If the Merger is consummated, the Company's common stock will be delisted from The NASDAQ Global Market and deregistered under the Securities Exchange Act of 1934, as amended (the "Exchange Act"), as promptly as practicable following the Effective Time. The Merger is expected to close in the second quarter of 2024 subject to the conditions set forth below.
Consummation of the Merger is subject to certain conditions set forth in the Merger Agreement, including, but not limited to, the: (A) affirmative vote of the holders of (i) a majority of all of the outstanding shares of Company capital stock to adopt the Merger Agreement and (ii) a majority of all of the outstanding shares of the Company's common stock held by the Unaffiliated Company Stockholders (as defined in the Merger Agreement) to adopt the Merger Agreement; (B) expiration or termination of any waiting periods (and any extensions thereof) applicable to the consummation of the Merger under the Hart-Scott-Rodino Antitrust Improvements Act of 1976, as amended; (C) absence of any law or order in the United States restraining, enjoining or otherwise prohibiting the Merger; and (D) absence of a Company Material Adverse Effect (as defined in the Merger Agreement).
The Merger Agreement contains certain termination rights for the Company, on the one hand, and the Buyer Parties, on the other hand. Upon termination of the Merger Agreement under specified circumstances, the Company will be required to pay RBI a termination fee of $19.0 million. In addition to the foregoing termination rights, and subject to certain limitations, the Company or RBI may terminate the Merger Agreement if the Merger is not consummated by November 30, 2024.

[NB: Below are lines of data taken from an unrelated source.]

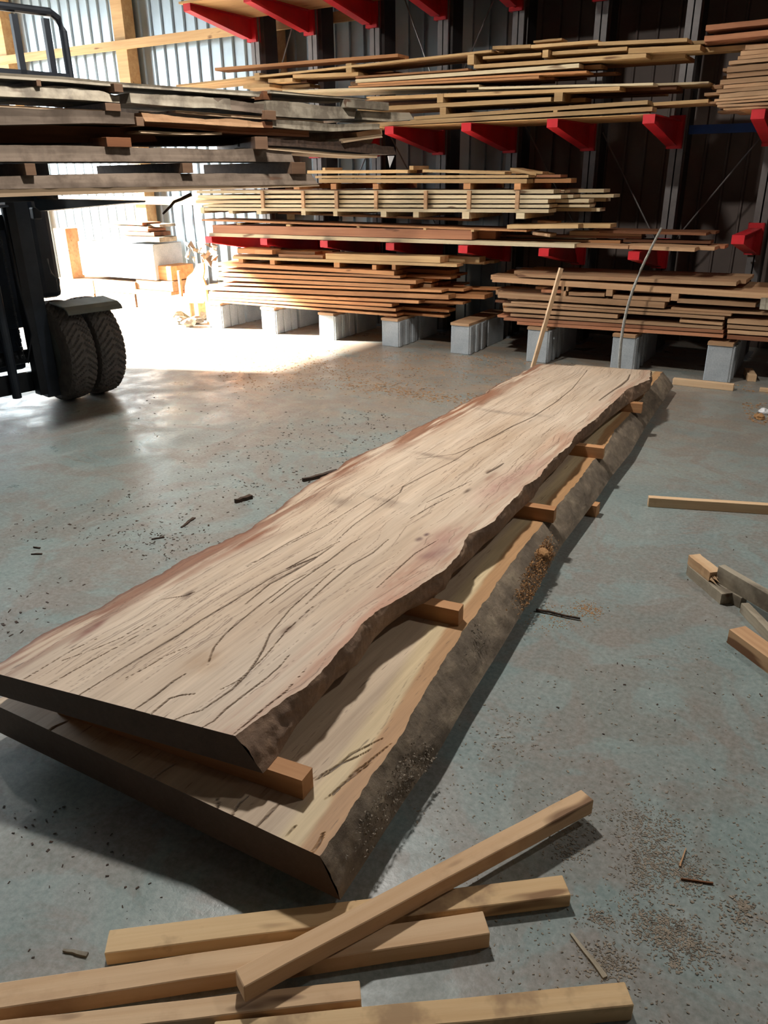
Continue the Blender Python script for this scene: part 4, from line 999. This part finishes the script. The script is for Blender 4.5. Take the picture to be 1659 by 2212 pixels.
# ------------------------------------------------------------ debris
def scatter(name, label, cat, m, spots, seed, lift=0.):
    rd = random.Random(seed); vs = []; fs = []
    for (poly, n, smin, smax, asp) in spots:
        for i in range(n):
            if len(poly) == 2:                 # cluster: centre pixel, radii in metres
                (px, py), (rx, ry) = poly; c = PZ(px, py, lift); x = c.x+rd.gauss(0, rx); y = c.y+rd.gauss(0, ry)
            else:
                u = rd.random(); v = rd.random()
                q = [PZ(a, b_, lift) for a, b_ in poly]
                p = (q[0]*(1-u)+q[1]*u)*(1-v)+(q[3]*(1-u)+q[2]*u)*v; x, y = p.x, p.y
            s = rd.uniform(smin, smax); a = rd.uniform(0, 6.28); w = s/rd.uniform(1.2, asp); t = s*.16+.0006
            ca, sa = math.cos(a), math.sin(a); tl = rd.uniform(-.2, .5)
            n_ = len(vs)
            for k, (dx, dy) in enumerate(((-s, -w), (s, -w*.6), (s*.8, w), (-s*.9, w*.7))):
                z0 = lift+max(0, tl*(dx+s)*.5)
                vs.append((x+dx*ca-dy*sa, y+dx*sa+dy*ca, z0)); 
            for k in range(4): vs.append((vs[n_+k][0], vs[n_+k][1], vs[n_+k][2]+t))
            fs += [(n_+3, n_+2, n_+1, n_), (n_+4, n_+5, n_+6, n_+7)]+[(n_+k, n_+(k+1) % 4, n_+4+(k+1) % 4, n_+4+k) for k in range(4)]
    o = mesh(name, vs, fs, M[m]); return tag(o, label, cat, kind='stuff')
M['shaving'] = plain('pale_shavings', srgb(150, 138, 122), .9, sc=40, amt=.25, bmp=0)
M['sawdust'] = plain('orange_sawdust', srgb(176, 132, 86), .95, sc=40, amt=.2, bmp=0)
scatter('wood_shavings', 'pale wood shavings strewn over the floor at the lower right', 'shavings', 'shaving', [
  (((1400,1870), (.03,.05)), 700, .0008, .0036, 3), (((1450,2020), (.05,.03)), 1300, .0008, .0036, 3), (((1400,1790), (.05,.05)), 700, .0008, .0034, 3), (((1480,1890), (.03,.03)), 500, .0008, .0034, 3), (((1300,1985), (.02,.012)), 160, .0008, .0034, 3), (((1310,2080), (.03,.02)), 250, .0008, .0034, 3), (((1230,1840), (.02,.02)), 160, .0008, .0034, 3), (((1605,1955), (.008,.008)), 120, .001, .0045, 3), (((1455,2085), (.008,.008)), 60, .001, .004, 3), (((1330,2080), (.04,.04)), 150, .001, .004, 3),
  ([(860,1700),(1659,1650),(1659,2212),(1100,2212)], 900, .0008, .0036, 3), (((1250,1800), (.05,.05)), 120, .001, .004, 3), (((1540,1900), (.08,.10)), 300, .001, .004, 3),
  ([(1000,1500),(1659,1350),(1659,1700),(900,1750)], 260, .001, .005, 3), (((1090,1600), (.05,.08)), 120, .001, .004, 3), (((1600,1980), (.02,.02)), 90, .001, .005, 3)], 11)
scatter('bark_chips', 'small dark bark chips sprinkled on the floor left of the slabs', 'bark chips', 'barkchip', [
  ([(-50,1150),(420,1010),(620,1060),(380,1230)], 260, .0015, .007, 4), (((330,1160), (.22,.10)), 190, .0015, .007, 4), ([(350,980),(800,880),(900,930),(600,1080)], 330, .002, .008, 3),
  ([(-100,1300),(200,1230),(150,1330),(-100,1440)], 60, .002, .010, 5), ([(0,1700),(200,1750),(400,2000),(0,2100)], 60, .001, .005, 4), ([(200,860),(900,800),(1000,860),(300,980)], 110, .002, .008, 3),
  ([(1100,1400),(1659,1100),(1659,1500),(1100,1700)], 50, .001, .005, 3)], 12)
scatter('sawdust', 'orange sawdust and chips on the floor in front of the racks', 'sawdust', 'sawdust', [
  ([(420,740),(1100,770),(1130,830),(500,850)], 1500, .002, .009, 3), (((900,850), (.35,.10)), 600, .002, .010, 3), ([(1000,760),(1659,840),(1659,850),(1000,775)], 200, .003, .012, 3), (((640,790), (.8,.2)), 400, .002, .009, 3),
  (((1270,1318), (.03,.03)), 350, .0008, .003, 2), (((1200,1335), (.04,.05)), 200, .0008, .003, 2), ([(1600,870),(1659,870),(1659,920),(1620,910)], 160, .003, .01, 5)], 13)
# chips on the bark face of the lower slab
def on_bark(name, label, m, spots, seed):
    rd = random.Random(seed); vs = []; fs = []
    for (px, py, ry, n, f0, f1) in spots:
        c = PZ(px, py, .12)
        for i in range(n):
            y = c.y+rd.gauss(0, ry); f_ = rd.uniform(f0, f1)
            xt = float(np.interp(y, *Rt0)); xb = float(np.interp(y, *Rb0))
            x = xt*(1-f_)+xb*f_+.010; z = ZT0*(1-f_)+ZB0*f_+.008+.004*rd.random()
            s = rd.uniform(.002, .0055); a = rd.uniform(0, 6.28); n_ = len(vs)
            for k in range(4): vs.append((x+rd.uniform(-s, s), y+rd.uniform(-s, s), z+rd.uniform(-s, s)))
            fs += [(n_, n_+1, n_+2), (n_, n_+2, n_+3), (n_, n_+3, n_+1), (n_+1, n_+3, n_+2)]
    return tag(mesh(name, vs, fs, M[m]), label, 'sawdust', kind='stuff')
on_bark('sawdust', 'orange sawdust clinging to the bark edge of the lower slab', 'sawdust', [(1185,1190,.05,900,.35,.9), (1165,1225,.08,700,.4,1.), (1145,1270,.06,400,.5,1.)], 5)
on_bark('wood_shavings', 'pale shavings on the near bark edge of the lower slab', 'shaving', [(885,1660,.05,260,.3,.9), (800,1750,.07,200,.3,.95), (930,1620,.03,90,.7,1.), (1050,1390,.06,60,.1,.6)], 6)
p = PZ(1185, 1188, .14); lump((float(np.interp(p.y, *Rt0))*.5+float(np.interp(p.y, *Rb0))*.5+.012, p.y, .122), .03, 'sawdust', 'sawdust_clump', 'orange clump of sawdust sitting on the bark edge of the lower slab', 'sawdust', .5)
# twig, splinters, bark pieces
b = MB(); A = PZ(1158,1317,.008); B = PZ(1253,1336,.008)
b.tube([A, A.lerp(B, .3)+Vector((0, .003, .001)), A.lerp(B, .7)-Vector((0, .002, 0)), B], .0055, 7, .004); tag(b.build('twig', M['barkchip'], smooth=True), 'thin dark twig on the floor right of the lower slab', 'twig')
def chip(px0, px1, w, label, m='tan', name='wood_splinter', h=.006):
    A = PZ(*px0, 0); B = PZ(*px1, 0); o = board(name, A, B, w, h, M[m], away=(1, 0, 0), jit=w*.15, n=5, taper=(.5, 1)); return tag(o, label, 'splinter')
chip((1232,2020), (1302,2116), .012, 'torn pale splinter lying by the nearest stick at lower right', 'greywood')
chip((1480,1835), (1466,1873), .004, 'small thin splinter among the shavings at right', 'tan')
chip((1470,1900), (1540,1909), .004, 'dark thin splinter lying across the shavings', 'brown')
chip((138,2052), (192,2060), .010, 'small frayed splinter on the floor left of the farthest foreground stick', 'greywood')
chip((390,1140), (416,1119), .018, 'reddish bark flake on the floor left of the slabs', 'barkchip', 'bark_flake')
chip((328,1166), (353,1160), .012, 'short brown bark piece beside the slab on the left floor', 'barkchip', 'bark_flake')
chip((508,1086), (540,1075), .03, 'dark bark clump on the floor left of the slab middle', 'barkchip', 'bark_flake', .02)
chip((655,1040), (724,1020), .03, 'dark bark strip hanging at the left rim of the upper slab', 'barkchip', 'bark_flake', .02)
chip((68,1198), (92,1197), .008, 'thin dark bark sliver at the far left floor', 'barkchip', 'bark_flake')
chip((73,1183), (88,1184), .008, 'short dark bark sliver at the far left floor, farther back than the thin one', 'barkchip', 'bark_flake')
for i, (x, y) in enumerate(((1648, 893), (1640, 905))):
    p = PZ(x, y, 0); lump((p.x, p.y, .015), .035, 'white_plastic' if i == 0 else 'sawdust', 'floor_scrap', ['white scrap lying in the straw at the right edge of the floor', 'clump of straw-like chips beside the white scrap'][i], 'scrap')
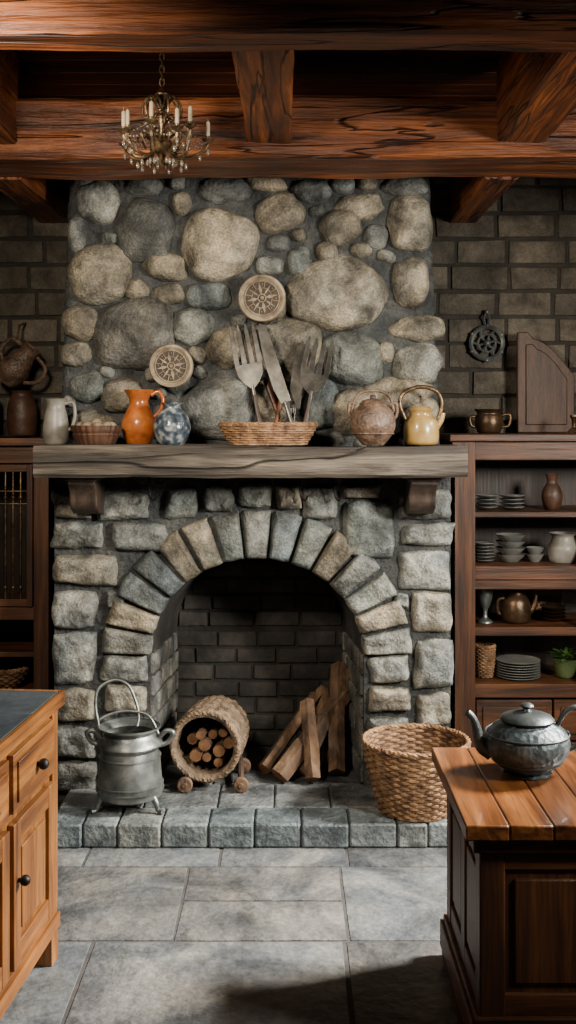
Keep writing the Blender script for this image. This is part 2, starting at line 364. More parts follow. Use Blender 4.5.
cand=[(random.uniform(66,434),random.uniform(182,444)) for _ in range(2600)]
for it in range(42):
    bb=None;bs=5.2
    for x,y in cand:
        t=(445-y)/265; e=min(x-(60+9*t),439-9*t-x,447-y+2)
        if e<bs: continue
        dd=min(edist(x,y,U)-1.8,e)
        if dd>bs: bs=dd;bb=(x,y)
    if not bb: break
    r=min(bs,13); U.append((bb[0],bb[1],r*random.uniform(1,1.25),r*random.uniform(.85,1),random.choice([G,Br,Bg,Gn,Dk,Lt]),random.uniform(-.7,.7)))
mb=MB()
for x,y,a,b,t,ro in U:
    c,s=math.cos(-ro),math.sin(-ro); q=[]
    f=1.05
    for sx,sy in((-1,-1),(1,-1),(1,1),(-1,1)):
        j=random.uniform(.92,1.1) if a>14 else 1
        q.append((X(x,D)+W((sx*a*c-sy*b*s)*f*j,D),Z(y,D)+W((sx*a*s+sy*b*c)*f*j,D)))
    H=min(0.10,0.03+W(min(a,b),D)*0.55); g=random.uniform(.85,1.12)
    relief(mb,q,D,H,random.uniform(.85,1),[k*g for k in t],n=22 if a>14 else 12,rough=0.003,wob=.14 if a>14 else .08,p=random.uniform(2.0,3.0))
mb.build('chimney_breast_stones',[stone],parent=FP,angle=180)
acx,acz=X(257,D),Z(655,D); ia,ib=W(107,D),W(98,D); oa,ob_=W(156,D),W(146,D)
xl,xr=X(50,D),X(455,D); zt=mant_b+.01
arch=[(acx+ia*math.cos(math.radians(a)),acz+ib*math.sin(math.radians(a))) for a in range(0,181,5)]
outline=[(acx+ia,0)]+arch+[(acx-ia,0)]
mb=MB()
poly=[(xl,0),(xl,zt),(xr,zt),(xr,0)]+outline
n=len(poly); mb.add([(x,D,z) for x,z in poly],[tuple(range(n))])
mb.box(xl,xl+.02,D,5.69,0,zt); mb.box(xr-.02,xr,D,5.69,0,zt); mb.box(xl,xr,D+.01,5.69,zt-.02,zt)
mb.build('lower_mortar',[mortar],parent=FP,angle=30)
mb=MB(); FD=5.6; k=len(outline); sp=.88
back=[(acx+(x-acx)*sp,z*(.97)) for x,z in outline]
mb.add([(x,D,z) for x,z in outline]+[(x,FD,z) for x,z in back],[(i,i+1,i+1+k,i+k) for i in range(k-1)],(.8,.8,.8),0)
mb.add([(x,FD,z) for x,z in back],[tuple(range(k))],(.5,.5,.5),0)
bg_=lambda:(lambda g:(g,g,g))(random.uniform(.65,1.15))
bricks(mb,(acx-ia*sp,FD,HZ),(1,0,0),(0,0,1),(0,-1,0),2*ia*sp,acz-HZ+.02,.21,.085,.008,.014,bg_,.15,0)
bz=acz+.02
while bz<acz+ib*.9:
    hw=ia*sp*math.sqrt(max(0,1-((bz+.08-acz)/(ib))**2))
    if hw>.1: bricks(mb,(acx-hw,FD,bz),(1,0,0),(0,0,1),(0,-1,0),2*hw,.075,.21,.085,.008,.014,bg_,.4,0)
    bz+=.085
mb.build('firebox_brick',[soot],parent=FP,angle=30)
mb=MB()
for sgn in(-1,1):
    p0=Vector((acx+sgn*ia,D+.02,HZ)); p1=Vector((acx+sgn*ia*sp,FD,HZ)); u=(p1-p0).normalized(); nn=Vector((-sgn*u.y,abs(u.x),0)).normalized()
    if nn.x*sgn>0: nn=-nn
    bricks(mb,p0,u,(0,0,1),nn,(p1-p0).length-.02,acz-HZ,.22,.10,.008,.016,lambda:(lambda g:(g,g,g*.97))(random.uniform(.26,.34)),.2,0)
mb.build('jamb_bricks',[stone],parent=FP,angle=30)
mb=MB(); nv=15
vc=[Lt,Bg,Gn,G,Br,Gn,Bl,G,Gn,Bg,Br,Bl,Bl,Bg,Lt]
gp=math.radians(.65)
for i in range(nv):
    a0=math.pi*i/nv+gp; a1=math.pi*(i+1)/nv-gp; P=lambda a,r:(acx+(ia+(oa-ia)*r)*math.cos(a),acz+(ib+(ob_-ib)*r)*math.sin(a))
    g=random.uniform(.85,1.1)
    relief(mb,[P(a1,-.03),P(a0,-.03),P(a0,1.0),P(a1,1.0)],D,.06,.10,[c*g for c in vc[i]],n=20,rough=.005,wob=.03,p=10)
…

On April 12, 2024, notice was given that a special meeting of stockholders (the “Special Meeting”) of Carrols Restaurant Group will be held on May 14, 2024, to consider and vote on a proposal to adopt the Merger Agreement and a proposal to approve, on an advisory basis, the compensation that will or may become payable by Carrols Restaurant Group to its named executive officers in connection with the Merger.